Predictive PAC learnability: a paradigm for learning from exchangeable input data (1006.1129v2)

Abstract: Exchangeable random variables form an important and well-studied generalization of i.i.d. variables, however simple examples show that no nontrivial concept or function classes are PAC learnable under general exchangeable data inputs $X_1,X_2,\ldots$. Inspired by the work of Berti and Rigo on a Glivenko--Cantelli theorem for exchangeable inputs, we propose a new paradigm, adequate for learning from exchangeable data: predictive PAC learnability.
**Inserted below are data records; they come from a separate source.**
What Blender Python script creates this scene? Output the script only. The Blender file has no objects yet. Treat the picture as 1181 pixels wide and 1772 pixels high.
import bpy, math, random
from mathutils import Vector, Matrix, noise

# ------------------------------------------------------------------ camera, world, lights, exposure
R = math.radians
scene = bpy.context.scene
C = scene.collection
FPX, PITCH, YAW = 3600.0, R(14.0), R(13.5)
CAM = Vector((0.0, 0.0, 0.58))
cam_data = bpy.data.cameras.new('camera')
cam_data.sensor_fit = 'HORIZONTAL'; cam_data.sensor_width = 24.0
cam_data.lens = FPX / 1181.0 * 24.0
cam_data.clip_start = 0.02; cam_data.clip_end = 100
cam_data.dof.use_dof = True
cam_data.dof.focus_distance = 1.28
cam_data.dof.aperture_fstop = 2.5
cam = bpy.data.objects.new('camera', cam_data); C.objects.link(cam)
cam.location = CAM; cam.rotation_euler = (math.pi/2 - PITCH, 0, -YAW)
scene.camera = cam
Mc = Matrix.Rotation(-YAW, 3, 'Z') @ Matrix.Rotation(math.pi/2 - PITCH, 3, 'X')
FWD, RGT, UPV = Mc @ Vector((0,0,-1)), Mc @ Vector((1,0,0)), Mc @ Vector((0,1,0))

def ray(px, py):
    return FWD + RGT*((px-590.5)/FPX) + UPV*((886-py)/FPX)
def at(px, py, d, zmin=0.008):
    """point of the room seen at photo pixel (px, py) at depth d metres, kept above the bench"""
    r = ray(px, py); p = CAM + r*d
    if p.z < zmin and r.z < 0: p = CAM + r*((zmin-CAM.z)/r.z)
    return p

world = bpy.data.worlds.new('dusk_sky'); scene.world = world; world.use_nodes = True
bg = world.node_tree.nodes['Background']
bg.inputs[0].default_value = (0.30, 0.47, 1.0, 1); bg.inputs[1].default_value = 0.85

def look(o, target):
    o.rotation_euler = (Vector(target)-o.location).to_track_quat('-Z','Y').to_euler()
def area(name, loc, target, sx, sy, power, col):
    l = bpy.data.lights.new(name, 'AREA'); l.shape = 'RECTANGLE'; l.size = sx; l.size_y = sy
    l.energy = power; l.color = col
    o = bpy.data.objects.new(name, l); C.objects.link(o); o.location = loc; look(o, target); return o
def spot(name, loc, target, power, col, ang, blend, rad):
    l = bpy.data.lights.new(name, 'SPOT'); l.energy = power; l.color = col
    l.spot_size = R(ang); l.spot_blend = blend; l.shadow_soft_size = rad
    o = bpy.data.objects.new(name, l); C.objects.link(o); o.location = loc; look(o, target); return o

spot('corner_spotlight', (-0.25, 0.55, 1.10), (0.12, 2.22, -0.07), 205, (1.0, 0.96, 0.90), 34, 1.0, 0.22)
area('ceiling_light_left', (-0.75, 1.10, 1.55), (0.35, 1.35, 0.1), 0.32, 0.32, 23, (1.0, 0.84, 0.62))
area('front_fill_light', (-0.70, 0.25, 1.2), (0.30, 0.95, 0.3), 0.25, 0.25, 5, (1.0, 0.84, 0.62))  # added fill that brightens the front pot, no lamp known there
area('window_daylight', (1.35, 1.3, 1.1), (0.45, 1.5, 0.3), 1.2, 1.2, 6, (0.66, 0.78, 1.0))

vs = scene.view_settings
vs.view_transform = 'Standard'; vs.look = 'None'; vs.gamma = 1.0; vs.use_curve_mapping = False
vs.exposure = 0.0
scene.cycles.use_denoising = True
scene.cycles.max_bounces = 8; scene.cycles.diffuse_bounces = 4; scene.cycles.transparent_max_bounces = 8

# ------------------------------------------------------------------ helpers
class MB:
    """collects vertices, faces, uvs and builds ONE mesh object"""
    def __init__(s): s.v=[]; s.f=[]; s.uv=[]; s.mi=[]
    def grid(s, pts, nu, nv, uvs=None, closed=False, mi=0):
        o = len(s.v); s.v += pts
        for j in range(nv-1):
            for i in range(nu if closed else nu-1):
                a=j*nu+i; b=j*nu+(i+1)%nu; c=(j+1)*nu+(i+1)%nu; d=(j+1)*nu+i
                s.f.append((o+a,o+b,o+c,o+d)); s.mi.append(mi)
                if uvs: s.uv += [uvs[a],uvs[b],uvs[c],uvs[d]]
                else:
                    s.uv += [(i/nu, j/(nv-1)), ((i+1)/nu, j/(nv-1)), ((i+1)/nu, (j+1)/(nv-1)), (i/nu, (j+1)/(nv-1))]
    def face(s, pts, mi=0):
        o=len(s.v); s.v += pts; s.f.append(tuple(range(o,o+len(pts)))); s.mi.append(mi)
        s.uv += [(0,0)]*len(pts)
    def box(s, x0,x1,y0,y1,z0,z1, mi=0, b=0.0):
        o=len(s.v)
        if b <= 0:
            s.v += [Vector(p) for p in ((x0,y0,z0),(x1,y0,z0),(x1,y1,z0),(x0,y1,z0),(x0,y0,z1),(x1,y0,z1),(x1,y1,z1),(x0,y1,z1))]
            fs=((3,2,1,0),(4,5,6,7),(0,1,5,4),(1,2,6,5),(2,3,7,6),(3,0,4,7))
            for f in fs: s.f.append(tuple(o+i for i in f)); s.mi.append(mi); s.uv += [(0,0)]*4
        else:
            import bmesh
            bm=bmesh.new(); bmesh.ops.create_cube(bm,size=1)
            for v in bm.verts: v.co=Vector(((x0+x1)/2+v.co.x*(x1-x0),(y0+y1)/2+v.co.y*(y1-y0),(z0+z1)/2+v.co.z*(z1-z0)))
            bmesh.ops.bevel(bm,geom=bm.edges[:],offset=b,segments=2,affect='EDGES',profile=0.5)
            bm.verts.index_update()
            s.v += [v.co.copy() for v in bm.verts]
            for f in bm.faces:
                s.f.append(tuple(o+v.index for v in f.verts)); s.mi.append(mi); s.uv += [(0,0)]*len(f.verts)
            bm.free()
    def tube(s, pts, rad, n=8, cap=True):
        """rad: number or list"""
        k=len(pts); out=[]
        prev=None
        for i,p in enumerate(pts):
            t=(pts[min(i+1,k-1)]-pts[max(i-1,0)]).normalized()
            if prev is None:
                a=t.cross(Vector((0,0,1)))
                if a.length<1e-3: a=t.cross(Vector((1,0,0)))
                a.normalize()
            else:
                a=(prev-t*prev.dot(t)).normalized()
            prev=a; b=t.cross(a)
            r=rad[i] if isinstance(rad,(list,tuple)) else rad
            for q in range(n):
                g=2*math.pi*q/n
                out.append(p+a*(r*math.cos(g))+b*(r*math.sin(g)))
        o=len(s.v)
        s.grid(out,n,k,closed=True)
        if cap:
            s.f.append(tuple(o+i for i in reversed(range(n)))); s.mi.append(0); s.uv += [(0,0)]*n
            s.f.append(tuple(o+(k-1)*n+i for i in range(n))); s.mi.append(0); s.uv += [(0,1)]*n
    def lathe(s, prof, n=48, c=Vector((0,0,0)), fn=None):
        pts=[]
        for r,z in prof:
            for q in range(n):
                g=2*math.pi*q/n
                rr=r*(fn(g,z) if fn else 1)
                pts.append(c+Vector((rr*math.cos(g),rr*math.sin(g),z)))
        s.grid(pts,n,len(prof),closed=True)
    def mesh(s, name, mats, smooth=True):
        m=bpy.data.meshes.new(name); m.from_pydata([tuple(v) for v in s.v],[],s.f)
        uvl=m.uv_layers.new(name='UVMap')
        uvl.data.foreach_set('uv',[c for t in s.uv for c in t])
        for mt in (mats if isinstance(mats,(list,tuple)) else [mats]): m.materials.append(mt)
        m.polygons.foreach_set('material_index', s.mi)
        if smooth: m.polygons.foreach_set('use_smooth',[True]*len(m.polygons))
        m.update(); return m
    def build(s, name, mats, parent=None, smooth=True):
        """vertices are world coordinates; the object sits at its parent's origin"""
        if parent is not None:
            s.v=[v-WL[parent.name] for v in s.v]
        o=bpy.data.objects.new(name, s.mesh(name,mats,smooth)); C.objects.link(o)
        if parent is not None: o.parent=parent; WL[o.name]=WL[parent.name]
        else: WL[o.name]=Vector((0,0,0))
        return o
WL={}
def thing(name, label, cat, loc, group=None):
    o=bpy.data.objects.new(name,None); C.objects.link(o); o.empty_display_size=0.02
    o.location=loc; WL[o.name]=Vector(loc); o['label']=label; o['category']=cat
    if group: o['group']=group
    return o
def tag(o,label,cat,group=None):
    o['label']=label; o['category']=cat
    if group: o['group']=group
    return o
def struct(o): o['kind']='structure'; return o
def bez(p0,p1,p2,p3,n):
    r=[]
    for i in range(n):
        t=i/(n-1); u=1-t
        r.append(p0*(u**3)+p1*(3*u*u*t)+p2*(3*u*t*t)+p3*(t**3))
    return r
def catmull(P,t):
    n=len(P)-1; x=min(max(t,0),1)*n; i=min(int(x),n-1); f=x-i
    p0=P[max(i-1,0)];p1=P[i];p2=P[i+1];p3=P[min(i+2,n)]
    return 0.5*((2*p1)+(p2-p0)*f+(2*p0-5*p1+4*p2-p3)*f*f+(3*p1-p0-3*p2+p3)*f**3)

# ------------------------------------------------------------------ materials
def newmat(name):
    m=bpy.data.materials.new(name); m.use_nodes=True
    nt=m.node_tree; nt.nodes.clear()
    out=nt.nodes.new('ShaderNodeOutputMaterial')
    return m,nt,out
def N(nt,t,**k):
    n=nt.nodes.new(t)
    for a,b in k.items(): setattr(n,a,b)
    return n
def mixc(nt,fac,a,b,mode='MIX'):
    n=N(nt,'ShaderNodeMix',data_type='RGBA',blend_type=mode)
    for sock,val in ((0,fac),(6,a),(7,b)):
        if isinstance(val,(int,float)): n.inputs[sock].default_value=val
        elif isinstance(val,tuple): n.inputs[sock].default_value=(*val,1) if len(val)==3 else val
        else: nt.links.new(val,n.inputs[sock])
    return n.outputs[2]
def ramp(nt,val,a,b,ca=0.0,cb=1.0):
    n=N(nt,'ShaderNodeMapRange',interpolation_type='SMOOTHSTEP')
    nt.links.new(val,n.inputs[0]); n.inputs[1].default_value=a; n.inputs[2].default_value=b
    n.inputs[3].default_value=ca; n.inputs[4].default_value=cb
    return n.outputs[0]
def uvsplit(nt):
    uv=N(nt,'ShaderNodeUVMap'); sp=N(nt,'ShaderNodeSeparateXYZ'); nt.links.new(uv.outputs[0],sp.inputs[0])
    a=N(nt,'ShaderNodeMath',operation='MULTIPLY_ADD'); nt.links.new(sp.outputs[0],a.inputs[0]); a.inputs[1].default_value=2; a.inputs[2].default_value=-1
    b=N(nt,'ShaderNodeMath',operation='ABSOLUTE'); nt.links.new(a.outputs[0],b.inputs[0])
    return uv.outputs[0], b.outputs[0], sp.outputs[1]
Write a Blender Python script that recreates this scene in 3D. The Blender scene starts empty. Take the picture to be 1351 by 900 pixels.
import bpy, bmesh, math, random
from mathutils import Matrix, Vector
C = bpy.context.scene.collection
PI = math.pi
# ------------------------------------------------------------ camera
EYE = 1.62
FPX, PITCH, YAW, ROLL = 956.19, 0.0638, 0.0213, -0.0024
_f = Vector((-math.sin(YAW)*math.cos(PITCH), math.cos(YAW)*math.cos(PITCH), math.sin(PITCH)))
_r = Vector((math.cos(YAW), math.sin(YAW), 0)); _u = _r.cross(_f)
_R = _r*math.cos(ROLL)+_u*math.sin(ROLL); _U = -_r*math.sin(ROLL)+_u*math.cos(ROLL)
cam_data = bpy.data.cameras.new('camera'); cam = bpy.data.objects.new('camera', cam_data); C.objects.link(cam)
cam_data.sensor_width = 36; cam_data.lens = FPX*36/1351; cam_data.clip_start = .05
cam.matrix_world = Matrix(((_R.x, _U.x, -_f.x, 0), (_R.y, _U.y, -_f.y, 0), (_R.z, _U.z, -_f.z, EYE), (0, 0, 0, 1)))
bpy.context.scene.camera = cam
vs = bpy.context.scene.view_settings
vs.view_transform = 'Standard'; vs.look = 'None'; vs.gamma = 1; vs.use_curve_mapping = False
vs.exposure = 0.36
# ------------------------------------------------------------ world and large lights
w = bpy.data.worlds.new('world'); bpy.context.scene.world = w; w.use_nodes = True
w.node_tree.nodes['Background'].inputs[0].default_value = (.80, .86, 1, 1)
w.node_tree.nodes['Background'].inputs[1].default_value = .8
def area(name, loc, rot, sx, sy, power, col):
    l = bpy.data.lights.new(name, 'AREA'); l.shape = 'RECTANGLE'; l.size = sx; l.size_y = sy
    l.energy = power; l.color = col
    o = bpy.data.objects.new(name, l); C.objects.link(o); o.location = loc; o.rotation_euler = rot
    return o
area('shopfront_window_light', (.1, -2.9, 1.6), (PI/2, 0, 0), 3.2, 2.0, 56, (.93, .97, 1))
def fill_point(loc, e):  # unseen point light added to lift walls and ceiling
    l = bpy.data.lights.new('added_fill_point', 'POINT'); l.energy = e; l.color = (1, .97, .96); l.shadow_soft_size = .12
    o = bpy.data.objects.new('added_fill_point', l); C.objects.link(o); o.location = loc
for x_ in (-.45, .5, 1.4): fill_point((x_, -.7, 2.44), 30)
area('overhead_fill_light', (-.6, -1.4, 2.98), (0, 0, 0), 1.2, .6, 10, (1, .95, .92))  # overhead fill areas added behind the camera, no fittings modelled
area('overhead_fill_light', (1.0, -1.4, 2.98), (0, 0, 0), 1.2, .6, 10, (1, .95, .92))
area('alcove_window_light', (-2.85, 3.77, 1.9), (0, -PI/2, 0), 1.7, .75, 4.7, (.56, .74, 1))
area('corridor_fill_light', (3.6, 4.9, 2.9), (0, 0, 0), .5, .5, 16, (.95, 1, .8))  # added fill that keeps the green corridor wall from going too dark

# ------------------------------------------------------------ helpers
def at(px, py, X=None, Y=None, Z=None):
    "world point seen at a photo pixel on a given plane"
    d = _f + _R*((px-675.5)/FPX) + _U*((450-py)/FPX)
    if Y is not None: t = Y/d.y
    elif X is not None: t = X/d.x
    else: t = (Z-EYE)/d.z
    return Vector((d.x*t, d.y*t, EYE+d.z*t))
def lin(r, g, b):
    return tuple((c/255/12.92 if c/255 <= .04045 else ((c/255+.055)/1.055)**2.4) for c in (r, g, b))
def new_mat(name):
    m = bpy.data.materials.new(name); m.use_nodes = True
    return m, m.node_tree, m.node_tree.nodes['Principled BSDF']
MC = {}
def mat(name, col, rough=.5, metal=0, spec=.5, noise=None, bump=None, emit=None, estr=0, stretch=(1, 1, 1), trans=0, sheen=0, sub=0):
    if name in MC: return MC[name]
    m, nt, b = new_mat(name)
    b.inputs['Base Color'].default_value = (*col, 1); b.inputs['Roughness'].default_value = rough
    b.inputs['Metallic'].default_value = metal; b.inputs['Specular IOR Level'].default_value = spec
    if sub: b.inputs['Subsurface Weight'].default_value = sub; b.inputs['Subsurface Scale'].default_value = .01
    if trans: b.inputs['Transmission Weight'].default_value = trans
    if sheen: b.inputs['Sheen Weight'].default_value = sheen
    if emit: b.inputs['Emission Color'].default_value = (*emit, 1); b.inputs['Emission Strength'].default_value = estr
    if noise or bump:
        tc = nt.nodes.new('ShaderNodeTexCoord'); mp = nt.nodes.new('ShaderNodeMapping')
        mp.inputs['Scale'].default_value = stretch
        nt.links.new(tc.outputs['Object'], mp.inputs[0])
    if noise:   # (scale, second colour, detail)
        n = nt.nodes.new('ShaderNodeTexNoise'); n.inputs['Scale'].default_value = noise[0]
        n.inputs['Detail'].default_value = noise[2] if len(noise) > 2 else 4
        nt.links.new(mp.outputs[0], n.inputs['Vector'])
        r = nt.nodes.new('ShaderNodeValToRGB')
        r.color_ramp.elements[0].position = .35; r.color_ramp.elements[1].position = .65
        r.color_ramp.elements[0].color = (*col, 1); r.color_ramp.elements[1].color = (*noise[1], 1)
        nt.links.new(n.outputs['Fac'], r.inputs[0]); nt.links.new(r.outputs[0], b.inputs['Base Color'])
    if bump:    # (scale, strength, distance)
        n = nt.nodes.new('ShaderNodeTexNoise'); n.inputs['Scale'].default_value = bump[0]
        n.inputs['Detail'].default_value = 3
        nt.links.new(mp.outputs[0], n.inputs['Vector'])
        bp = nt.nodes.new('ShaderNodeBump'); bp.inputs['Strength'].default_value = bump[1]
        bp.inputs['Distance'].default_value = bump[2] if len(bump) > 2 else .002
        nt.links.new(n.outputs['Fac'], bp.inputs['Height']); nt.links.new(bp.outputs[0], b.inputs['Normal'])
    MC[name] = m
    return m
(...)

A learning rule $\mathcal L$ for a function class $\mathscr F$ is predictive PAC if for every $\e,\delta>0$ and each function $f\in {\mathscr F}$, whenever $\abs{\sigma}\geq s(\delta,\e)$, we have with confidence $1-\delta$ that the expected difference between $f(X_{n+1})$ and the image of $f\vert\sigma$ under $\mathcal L$ does not exceed $\e$ conditionally on $X_1,X_2,\ldots,X_n$. Thus, instead of learning the function $f$ as such, we are learning to a given accuracy $\e$ the predictive behaviour of $f$ at the future points $X_i(\omega)$, $i>n$ of the sample path. Using de Finetti's theorem, we show that if a universally separable function class $\mathscr F$ is distribution-free PAC learnable under i.i.d. inputs, then it is distribution-free predictive PAC learnable under exchangeable inputs, with a slightly worse sample complexity.